The claim of the Respondents who were the Claimants at the lower Court is for payment of severance allowance and gratuity amongst others. This is without any iota of doubt a cause within the exclusive jurisdiction of the National Industrial Court. Consequent upon the amendment of the 1999 Constitution (supra) the lower Court ceased to have jurisdiction over the respondent’s Claim before it. As stated in the lead judgment, the lower Court did not have jurisdiction on the matter as at 12th July 2012 when it delivered its judgment. The judgment was delivered in contravention of Section 254(c)(1)(k) of the 1999 Constitution (supra) and Section 11(2) of the National Industrial Court Act, 2006.

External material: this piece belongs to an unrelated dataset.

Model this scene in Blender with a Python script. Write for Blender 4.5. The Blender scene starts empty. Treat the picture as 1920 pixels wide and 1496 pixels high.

It is for the above and the fuller reasons and exposition in the lead judgment that I too find merit in this appeal and allow same. I abide by the consequential orders including that as to costs made by my learned brother.
Appearances:
MRS. ADEBOLA ADEYEMO
For Appellant(s)
NO LEGAL REPRESENTATION for the Respondents despite being served with hearing notice on 25/1/2019.